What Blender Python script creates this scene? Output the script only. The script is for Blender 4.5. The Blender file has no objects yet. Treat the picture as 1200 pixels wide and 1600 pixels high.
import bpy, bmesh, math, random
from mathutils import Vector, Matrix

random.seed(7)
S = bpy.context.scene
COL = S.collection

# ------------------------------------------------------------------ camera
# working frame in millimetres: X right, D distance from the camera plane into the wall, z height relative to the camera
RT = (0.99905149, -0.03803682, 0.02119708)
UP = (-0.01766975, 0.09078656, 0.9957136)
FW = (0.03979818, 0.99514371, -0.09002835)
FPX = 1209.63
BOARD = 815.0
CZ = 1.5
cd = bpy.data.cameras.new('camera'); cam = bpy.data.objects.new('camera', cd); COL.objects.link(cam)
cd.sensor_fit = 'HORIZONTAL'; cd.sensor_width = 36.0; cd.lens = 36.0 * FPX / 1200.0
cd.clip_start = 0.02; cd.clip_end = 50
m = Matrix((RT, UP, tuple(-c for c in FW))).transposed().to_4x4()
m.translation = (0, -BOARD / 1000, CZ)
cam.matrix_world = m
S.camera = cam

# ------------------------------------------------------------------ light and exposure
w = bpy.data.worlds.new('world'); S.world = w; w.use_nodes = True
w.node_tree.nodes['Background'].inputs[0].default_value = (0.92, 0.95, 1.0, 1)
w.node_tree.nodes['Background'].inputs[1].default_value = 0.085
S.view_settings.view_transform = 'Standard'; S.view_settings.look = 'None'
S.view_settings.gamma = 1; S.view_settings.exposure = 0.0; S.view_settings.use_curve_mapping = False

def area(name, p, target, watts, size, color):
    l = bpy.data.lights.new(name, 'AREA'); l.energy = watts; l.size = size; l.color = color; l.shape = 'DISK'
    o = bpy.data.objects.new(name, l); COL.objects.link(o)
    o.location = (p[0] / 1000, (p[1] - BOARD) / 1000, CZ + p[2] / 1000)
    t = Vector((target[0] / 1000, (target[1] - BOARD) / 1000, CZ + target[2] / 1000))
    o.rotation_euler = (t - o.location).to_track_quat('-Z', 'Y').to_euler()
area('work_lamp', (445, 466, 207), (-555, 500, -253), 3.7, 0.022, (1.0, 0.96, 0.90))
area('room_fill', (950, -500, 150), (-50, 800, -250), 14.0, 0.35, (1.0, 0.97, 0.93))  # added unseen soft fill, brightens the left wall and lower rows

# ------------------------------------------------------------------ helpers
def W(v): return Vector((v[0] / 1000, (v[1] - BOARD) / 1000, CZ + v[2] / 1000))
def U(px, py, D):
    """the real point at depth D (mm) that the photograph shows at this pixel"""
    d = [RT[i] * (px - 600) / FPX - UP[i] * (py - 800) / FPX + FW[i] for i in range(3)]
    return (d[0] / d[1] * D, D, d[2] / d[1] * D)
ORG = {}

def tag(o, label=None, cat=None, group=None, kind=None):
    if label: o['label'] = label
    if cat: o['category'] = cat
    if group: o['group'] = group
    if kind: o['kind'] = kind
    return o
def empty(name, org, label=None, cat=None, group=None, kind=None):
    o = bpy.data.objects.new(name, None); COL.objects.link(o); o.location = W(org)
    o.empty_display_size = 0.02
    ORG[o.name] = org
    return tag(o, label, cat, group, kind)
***
**Work to complete**
Exactly as they stand, set down the lines from the top of the data through the line with "COL = S.collection".

**Expected answer**
What Blender Python script creates this scene? Output the script only. The script is for Blender 4.5. The Blender file has no objects yet. Treat the picture as 1200 pixels wide and 1600 pixels high.
import bpy, bmesh, math, random
from mathutils import Vector, Matrix

random.seed(7)
S = bpy.context.scene
COL = S.collection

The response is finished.